A associação alega ainda que o prazo de validade já é um procedimento sacramentado em outros setores econômicos, como o de passagens aéreas e o de créditos de telefonia pré-paga.
“Deve se destacar que esta é uma condição contratual da qual o consumidor ou a empresa que adquire o vale-transporte de seus empregados declara ciência e aceitação no momento de aquisição dos créditos de transporte”, explica o texto da associação.
Segundo o texto das empresas, a associação desconhece o valor de mais de R$ 900 mil em créditos expirados no último trimestre. “O valor dos créditos expirados entre abril e junho foi de cerca de R$ 3 mil por empresa por mês, sendo que são 11 as empresas metropolitanas correspondentes. Para o período de abril a junho de 2015, esse montante representou 0,76% (menos de um por cento) de todos os créditos de transporte vendidos no período”, afirma a nota.

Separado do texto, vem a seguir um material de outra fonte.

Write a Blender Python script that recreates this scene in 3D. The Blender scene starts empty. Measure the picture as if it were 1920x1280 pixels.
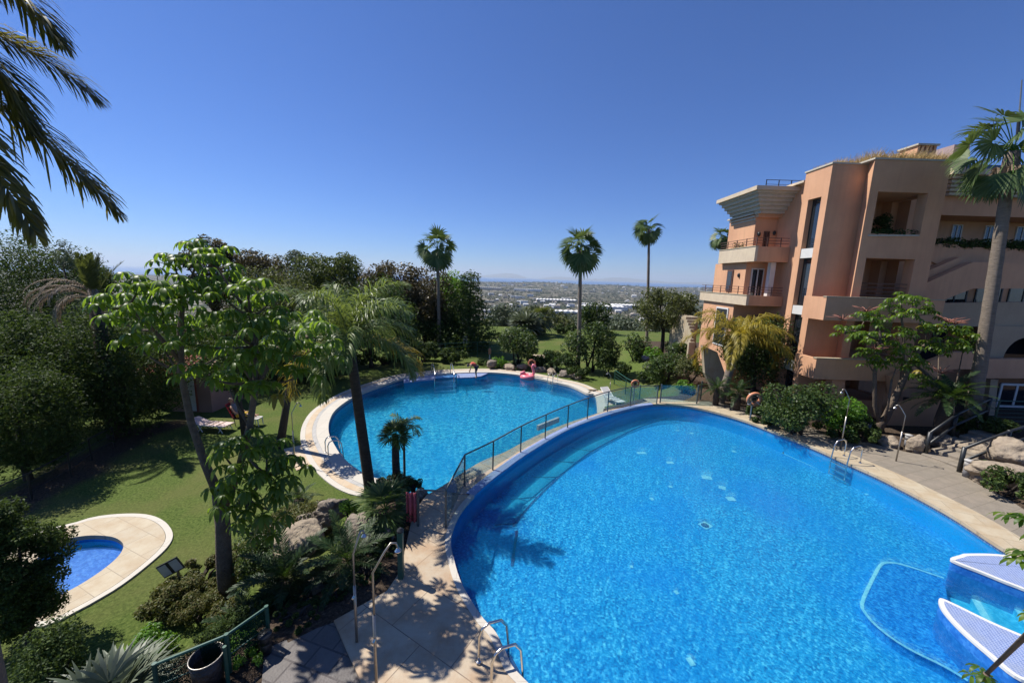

Para a associação, este índice é bastante baixo.
Equívoco
Em um primeiro contato da reportagem com a Associação Metrocard, foi solicitado erroneamente respostas referentes a créditos agendados, aqueles que ficam em um sistema de espera em casos de cartões cheios – há um limite de R$ 450. A reportagem, que pretendia pedir esclarecimento sobre os créditos expirados de vales-transporte, voltou a pedir informações à Metrocard, agora com o termo correto. A associação informou que manteria a mesma resposta anterior.
Sobre isso, a associação afirmou que os créditos agendados seguem sendo válidos após um ano e fica disponível por mais 12 meses, caso o usuário ou responsável pelo cartão não solicite o carregamento.